PROBLEM STATEMENT. Pick out each line of the records in which the word "part" appears.

[Records with scene code]
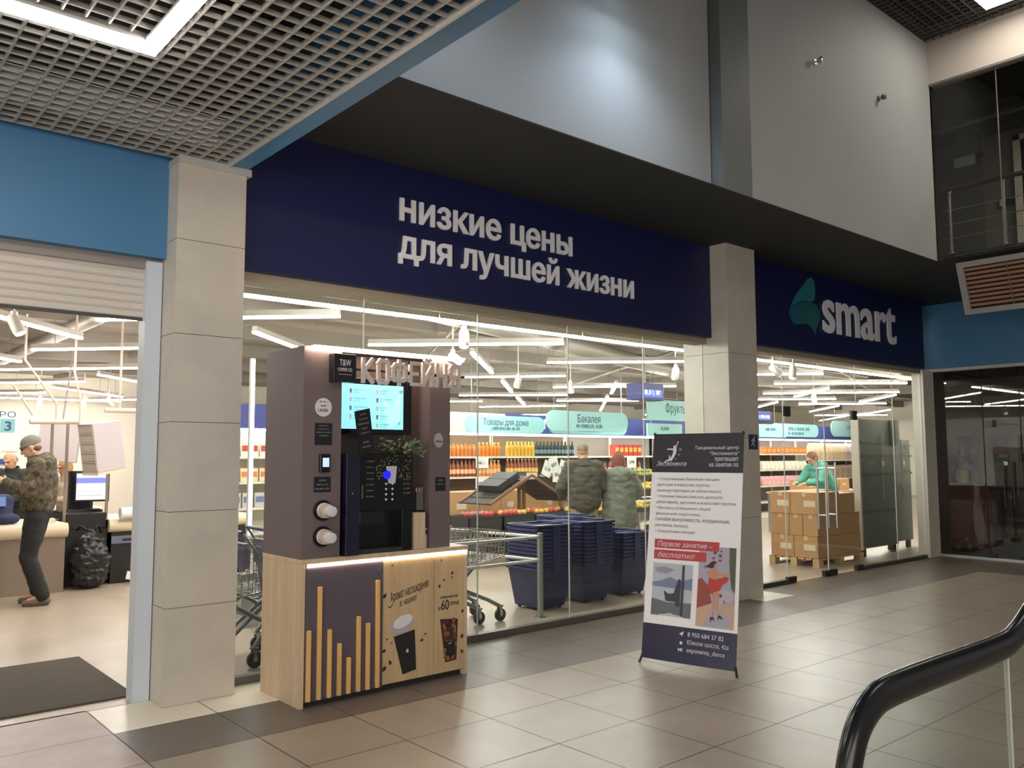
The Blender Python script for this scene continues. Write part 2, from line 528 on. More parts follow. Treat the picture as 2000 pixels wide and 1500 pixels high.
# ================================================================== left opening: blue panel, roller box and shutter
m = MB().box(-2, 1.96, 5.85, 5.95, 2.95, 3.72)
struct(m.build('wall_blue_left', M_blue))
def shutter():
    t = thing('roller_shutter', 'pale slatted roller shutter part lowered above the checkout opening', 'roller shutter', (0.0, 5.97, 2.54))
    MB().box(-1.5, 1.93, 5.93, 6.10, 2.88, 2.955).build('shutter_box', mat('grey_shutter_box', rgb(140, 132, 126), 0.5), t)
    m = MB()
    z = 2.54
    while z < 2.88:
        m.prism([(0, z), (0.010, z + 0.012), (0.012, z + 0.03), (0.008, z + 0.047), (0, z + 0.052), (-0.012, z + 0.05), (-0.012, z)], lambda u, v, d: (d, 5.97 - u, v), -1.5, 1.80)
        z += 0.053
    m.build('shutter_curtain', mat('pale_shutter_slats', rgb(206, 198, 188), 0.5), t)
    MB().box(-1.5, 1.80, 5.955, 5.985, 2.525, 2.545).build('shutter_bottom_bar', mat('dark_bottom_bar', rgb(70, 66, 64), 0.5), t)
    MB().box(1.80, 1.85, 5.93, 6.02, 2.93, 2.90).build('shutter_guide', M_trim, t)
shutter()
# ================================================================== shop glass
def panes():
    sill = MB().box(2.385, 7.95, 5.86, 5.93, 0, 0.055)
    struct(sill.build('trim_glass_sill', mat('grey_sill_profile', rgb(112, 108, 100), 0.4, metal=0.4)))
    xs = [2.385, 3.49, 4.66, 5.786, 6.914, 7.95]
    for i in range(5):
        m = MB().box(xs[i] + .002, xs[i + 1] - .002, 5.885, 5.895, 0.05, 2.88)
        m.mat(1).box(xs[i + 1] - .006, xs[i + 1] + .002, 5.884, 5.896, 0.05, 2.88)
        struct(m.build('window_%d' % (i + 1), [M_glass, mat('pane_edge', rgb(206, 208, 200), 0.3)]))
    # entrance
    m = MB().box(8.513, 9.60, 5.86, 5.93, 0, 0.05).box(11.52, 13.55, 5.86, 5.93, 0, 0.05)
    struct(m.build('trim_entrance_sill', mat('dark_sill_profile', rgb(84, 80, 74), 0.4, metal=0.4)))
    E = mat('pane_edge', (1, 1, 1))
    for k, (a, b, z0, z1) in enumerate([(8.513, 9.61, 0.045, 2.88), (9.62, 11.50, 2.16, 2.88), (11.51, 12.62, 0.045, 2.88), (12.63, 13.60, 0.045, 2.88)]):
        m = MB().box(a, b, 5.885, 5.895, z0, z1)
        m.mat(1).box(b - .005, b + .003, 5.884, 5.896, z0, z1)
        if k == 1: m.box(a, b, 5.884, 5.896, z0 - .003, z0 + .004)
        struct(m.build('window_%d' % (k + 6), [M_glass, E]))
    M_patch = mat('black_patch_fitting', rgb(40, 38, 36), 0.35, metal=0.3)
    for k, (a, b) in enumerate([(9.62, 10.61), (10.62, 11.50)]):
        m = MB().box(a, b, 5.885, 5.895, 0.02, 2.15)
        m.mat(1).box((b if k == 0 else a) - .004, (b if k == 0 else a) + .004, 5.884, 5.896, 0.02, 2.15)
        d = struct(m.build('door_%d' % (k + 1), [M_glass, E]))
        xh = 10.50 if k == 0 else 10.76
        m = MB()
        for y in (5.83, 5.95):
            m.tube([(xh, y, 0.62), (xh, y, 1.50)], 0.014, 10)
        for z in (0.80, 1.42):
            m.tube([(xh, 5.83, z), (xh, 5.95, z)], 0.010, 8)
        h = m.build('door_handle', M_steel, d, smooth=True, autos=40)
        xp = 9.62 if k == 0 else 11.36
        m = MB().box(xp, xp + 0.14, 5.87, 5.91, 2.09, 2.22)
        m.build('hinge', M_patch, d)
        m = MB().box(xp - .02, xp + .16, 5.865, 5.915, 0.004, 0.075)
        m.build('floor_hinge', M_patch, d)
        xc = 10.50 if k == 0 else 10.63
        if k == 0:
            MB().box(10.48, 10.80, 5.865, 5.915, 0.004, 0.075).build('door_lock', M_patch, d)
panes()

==

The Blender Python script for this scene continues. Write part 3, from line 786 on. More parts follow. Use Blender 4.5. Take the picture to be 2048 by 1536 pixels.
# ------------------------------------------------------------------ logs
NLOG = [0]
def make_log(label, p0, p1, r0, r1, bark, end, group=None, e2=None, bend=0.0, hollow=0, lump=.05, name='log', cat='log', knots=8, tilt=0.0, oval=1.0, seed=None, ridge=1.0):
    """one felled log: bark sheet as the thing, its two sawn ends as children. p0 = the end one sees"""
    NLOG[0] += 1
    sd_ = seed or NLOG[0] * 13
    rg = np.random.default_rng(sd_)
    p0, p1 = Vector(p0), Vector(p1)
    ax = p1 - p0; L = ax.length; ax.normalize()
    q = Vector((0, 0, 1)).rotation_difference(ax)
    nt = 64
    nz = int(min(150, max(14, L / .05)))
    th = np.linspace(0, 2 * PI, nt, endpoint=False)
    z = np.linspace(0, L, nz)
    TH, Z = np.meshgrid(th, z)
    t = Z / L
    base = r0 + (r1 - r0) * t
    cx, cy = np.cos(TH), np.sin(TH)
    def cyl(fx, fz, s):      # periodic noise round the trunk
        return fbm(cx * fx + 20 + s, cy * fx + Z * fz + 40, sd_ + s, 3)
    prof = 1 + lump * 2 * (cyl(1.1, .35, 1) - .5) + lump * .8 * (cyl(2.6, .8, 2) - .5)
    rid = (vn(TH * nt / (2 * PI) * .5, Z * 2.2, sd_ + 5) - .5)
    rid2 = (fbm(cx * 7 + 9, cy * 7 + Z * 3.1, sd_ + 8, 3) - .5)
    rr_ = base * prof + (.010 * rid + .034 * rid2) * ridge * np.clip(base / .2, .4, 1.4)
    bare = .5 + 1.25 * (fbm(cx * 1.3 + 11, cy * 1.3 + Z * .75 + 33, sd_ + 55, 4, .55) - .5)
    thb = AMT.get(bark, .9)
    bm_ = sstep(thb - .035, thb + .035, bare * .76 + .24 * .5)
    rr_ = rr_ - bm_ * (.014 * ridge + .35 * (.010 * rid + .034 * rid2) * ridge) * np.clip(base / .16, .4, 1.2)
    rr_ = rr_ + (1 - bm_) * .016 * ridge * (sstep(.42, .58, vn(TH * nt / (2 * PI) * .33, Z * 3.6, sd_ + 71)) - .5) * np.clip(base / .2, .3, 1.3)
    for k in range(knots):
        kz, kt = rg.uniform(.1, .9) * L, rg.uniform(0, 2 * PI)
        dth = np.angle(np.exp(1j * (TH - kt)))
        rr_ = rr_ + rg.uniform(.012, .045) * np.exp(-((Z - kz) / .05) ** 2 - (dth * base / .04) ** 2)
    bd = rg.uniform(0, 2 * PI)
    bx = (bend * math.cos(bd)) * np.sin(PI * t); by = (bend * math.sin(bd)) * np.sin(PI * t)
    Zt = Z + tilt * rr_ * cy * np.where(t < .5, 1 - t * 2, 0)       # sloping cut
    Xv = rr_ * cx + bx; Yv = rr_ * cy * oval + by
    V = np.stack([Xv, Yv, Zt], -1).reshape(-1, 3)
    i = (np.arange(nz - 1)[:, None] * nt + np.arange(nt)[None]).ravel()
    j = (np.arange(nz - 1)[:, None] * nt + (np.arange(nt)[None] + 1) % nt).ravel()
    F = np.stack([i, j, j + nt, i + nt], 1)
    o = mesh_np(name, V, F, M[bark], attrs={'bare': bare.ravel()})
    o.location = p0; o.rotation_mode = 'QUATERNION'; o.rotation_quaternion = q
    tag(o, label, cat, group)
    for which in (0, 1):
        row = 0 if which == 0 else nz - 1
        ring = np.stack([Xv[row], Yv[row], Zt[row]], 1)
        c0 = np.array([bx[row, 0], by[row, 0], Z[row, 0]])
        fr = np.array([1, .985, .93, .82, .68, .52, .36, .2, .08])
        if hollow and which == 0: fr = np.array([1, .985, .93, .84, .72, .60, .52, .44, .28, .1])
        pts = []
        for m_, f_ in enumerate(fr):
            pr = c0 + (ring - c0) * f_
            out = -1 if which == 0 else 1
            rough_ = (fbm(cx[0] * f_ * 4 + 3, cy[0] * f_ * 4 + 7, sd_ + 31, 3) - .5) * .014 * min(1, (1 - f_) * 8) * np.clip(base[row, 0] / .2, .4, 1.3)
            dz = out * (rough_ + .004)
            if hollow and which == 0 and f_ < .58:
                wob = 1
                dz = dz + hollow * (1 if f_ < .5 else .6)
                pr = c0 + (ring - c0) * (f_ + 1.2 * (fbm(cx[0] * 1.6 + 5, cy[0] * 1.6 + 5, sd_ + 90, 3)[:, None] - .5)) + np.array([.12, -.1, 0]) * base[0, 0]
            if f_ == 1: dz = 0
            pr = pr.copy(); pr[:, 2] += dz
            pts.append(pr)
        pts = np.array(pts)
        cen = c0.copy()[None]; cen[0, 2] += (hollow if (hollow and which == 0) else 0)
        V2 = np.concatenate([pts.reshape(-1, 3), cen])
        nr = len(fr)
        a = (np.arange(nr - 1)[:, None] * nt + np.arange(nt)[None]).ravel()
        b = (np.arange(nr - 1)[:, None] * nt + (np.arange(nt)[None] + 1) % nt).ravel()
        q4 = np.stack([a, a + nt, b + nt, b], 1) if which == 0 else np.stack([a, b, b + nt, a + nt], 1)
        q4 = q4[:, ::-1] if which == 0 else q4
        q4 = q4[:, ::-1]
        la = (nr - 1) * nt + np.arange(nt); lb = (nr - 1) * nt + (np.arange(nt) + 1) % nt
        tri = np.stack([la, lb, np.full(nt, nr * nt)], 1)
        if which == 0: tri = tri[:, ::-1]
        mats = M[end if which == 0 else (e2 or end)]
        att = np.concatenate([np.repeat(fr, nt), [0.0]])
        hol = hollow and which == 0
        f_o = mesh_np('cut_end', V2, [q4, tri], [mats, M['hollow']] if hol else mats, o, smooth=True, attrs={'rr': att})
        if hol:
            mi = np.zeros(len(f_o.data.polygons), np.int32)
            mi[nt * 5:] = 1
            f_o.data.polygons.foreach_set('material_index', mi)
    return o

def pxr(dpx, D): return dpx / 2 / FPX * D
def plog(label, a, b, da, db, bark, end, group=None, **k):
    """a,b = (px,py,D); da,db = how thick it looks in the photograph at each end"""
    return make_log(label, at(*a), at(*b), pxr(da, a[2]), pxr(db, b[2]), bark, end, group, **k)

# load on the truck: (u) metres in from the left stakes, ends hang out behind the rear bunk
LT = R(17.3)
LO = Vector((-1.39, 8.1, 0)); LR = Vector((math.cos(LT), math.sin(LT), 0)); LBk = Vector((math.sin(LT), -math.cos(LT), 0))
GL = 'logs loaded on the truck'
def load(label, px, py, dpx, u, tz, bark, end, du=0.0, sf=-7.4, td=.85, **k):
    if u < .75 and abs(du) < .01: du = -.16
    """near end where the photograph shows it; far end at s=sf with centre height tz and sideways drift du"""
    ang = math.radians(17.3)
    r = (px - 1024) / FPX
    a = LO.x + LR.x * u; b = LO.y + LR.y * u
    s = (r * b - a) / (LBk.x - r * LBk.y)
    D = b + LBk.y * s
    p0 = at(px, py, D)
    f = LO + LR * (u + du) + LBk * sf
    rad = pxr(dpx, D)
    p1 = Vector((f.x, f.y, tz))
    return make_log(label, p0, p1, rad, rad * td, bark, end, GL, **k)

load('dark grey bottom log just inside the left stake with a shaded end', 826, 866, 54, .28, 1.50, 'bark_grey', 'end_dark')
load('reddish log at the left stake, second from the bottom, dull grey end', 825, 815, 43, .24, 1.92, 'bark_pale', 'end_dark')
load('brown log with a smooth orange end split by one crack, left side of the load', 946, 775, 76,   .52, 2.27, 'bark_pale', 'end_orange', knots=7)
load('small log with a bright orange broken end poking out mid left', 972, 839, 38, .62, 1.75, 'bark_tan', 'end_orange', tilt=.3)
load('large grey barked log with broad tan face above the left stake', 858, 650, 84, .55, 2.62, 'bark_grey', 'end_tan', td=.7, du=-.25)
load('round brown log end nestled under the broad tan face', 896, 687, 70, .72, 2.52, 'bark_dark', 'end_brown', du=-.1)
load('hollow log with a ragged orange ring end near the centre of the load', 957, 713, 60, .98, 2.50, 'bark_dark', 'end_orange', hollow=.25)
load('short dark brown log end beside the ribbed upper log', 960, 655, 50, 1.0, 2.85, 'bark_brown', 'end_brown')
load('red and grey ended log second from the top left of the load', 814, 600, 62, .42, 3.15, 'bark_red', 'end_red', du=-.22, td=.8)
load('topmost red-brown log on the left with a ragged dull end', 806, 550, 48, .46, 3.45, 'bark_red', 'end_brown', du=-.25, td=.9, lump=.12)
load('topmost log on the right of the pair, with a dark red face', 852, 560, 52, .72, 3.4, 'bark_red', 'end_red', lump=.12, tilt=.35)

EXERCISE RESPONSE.
The Blender Python script for this scene continues. Write part 2, from line 528 on. More parts follow. Treat the picture as 2000 pixels wide and 1500 pixels high.
    t = thing('roller_shutter', 'pale slatted roller shutter part lowered above the checkout opening', 'roller shutter', (0.0, 5.97, 2.54))
The Blender Python script for this scene continues. Write part 3, from line 786 on. More parts follow. Use Blender 4.5. Take the picture to be 2048 by 1536 pixels.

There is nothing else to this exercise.